● **Exercise requirements**: Reproduce exactly the lines below, from the first one through the line containing "put('petal', PM[rnd.randrange(6)], fl", and omit any pictures.

● **Dataset section**:
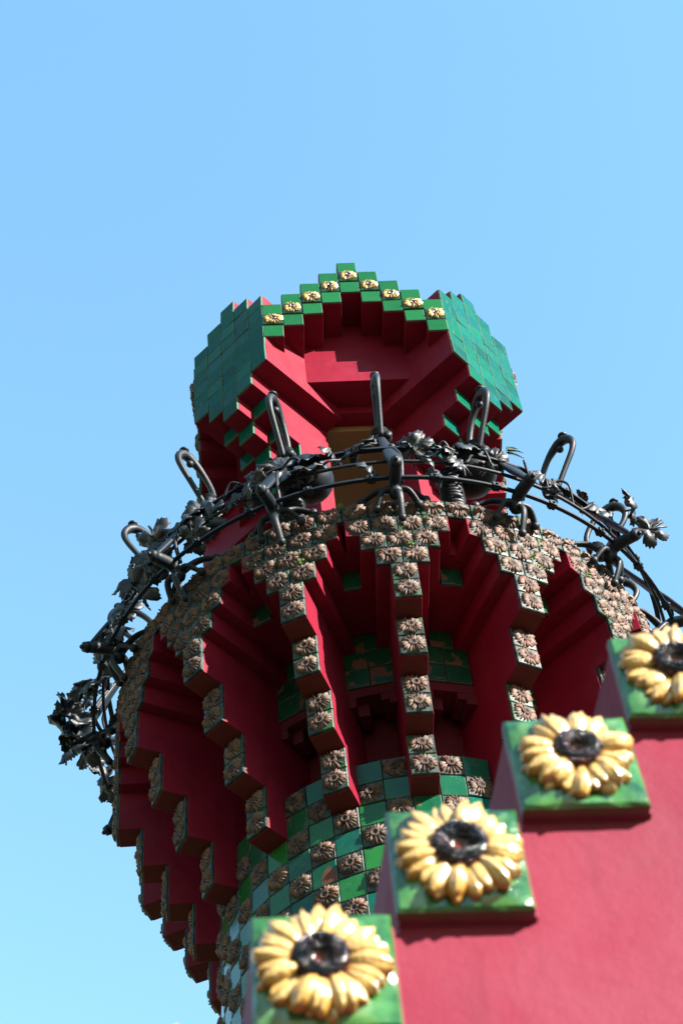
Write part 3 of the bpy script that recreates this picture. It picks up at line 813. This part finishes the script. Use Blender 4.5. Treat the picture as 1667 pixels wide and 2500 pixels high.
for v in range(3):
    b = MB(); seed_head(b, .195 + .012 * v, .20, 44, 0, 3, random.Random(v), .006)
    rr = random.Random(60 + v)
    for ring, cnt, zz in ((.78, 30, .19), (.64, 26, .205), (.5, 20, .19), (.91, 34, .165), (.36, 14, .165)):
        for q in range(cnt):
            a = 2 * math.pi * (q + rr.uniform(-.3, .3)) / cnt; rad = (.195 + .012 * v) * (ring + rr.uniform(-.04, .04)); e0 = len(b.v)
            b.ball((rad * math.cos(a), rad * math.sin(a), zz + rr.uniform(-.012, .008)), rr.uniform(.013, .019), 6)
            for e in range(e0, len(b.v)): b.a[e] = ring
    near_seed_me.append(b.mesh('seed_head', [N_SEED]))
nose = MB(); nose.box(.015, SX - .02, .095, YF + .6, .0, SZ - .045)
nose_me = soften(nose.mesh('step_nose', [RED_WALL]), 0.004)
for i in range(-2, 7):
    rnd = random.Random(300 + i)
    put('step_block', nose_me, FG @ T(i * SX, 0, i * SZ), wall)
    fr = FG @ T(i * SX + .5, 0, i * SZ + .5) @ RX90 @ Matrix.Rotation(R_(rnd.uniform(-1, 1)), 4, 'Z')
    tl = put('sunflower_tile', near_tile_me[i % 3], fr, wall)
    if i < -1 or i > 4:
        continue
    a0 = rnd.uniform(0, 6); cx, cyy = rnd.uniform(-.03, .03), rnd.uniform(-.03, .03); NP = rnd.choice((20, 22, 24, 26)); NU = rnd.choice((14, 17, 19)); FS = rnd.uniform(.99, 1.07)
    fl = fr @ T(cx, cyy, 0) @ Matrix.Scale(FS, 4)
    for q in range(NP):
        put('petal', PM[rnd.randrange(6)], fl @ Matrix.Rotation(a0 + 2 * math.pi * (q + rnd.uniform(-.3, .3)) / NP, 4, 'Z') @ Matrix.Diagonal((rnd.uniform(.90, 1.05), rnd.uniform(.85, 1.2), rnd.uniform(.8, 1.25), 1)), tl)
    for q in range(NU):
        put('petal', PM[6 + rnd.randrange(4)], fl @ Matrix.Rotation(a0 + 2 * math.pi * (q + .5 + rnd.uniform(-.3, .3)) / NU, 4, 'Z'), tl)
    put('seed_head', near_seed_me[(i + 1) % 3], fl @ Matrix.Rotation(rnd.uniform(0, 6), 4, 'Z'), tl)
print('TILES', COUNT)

● **Response to the task**:
Write part 3 of the bpy script that recreates this picture. It picks up at line 813. This part finishes the script. Use Blender 4.5. Treat the picture as 1667 pixels wide and 2500 pixels high.
for v in range(3):
    b = MB(); seed_head(b, .195 + .012 * v, .20, 44, 0, 3, random.Random(v), .006)
    rr = random.Random(60 + v)
    for ring, cnt, zz in ((.78, 30, .19), (.64, 26, .205), (.5, 20, .19), (.91, 34, .165), (.36, 14, .165)):
        for q in range(cnt):
            a = 2 * math.pi * (q + rr.uniform(-.3, .3)) / cnt; rad = (.195 + .012 * v) * (ring + rr.uniform(-.04, .04)); e0 = len(b.v)
            b.ball((rad * math.cos(a), rad * math.sin(a), zz + rr.uniform(-.012, .008)), rr.uniform(.013, .019), 6)
            for e in range(e0, len(b.v)): b.a[e] = ring
    near_seed_me.append(b.mesh('seed_head', [N_SEED]))
nose = MB(); nose.box(.015, SX - .02, .095, YF + .6, .0, SZ - .045)
nose_me = soften(nose.mesh('step_nose', [RED_WALL]), 0.004)
for i in range(-2, 7):
    rnd = random.Random(300 + i)
    put('step_block', nose_me, FG @ T(i * SX, 0, i * SZ), wall)
    fr = FG @ T(i * SX + .5, 0, i * SZ + .5) @ RX90 @ Matrix.Rotation(R_(rnd.uniform(-1, 1)), 4, 'Z')
    tl = put('sunflower_tile', near_tile_me[i % 3], fr, wall)
    if i < -1 or i > 4:
        continue
    a0 = rnd.uniform(0, 6); cx, cyy = rnd.uniform(-.03, .03), rnd.uniform(-.03, .03); NP = rnd.choice((20, 22, 24, 26)); NU = rnd.choice((14, 17, 19)); FS = rnd.uniform(.99, 1.07)
    fl = fr @ T(cx, cyy, 0) @ Matrix.Scale(FS, 4)
    for q in range(NP):
        put('petal', PM[rnd.randrange(6)], fl @ Matrix.Rotation(a0 + 2 * math.pi * (q + rnd.uniform(-.3, .3)) / NP, 4, 'Z') @ Matrix.Diagonal((rnd.uniform(.90, 1.05), rnd.uniform(.85, 1.2), rnd.uniform(.8, 1.25), 1)), tl)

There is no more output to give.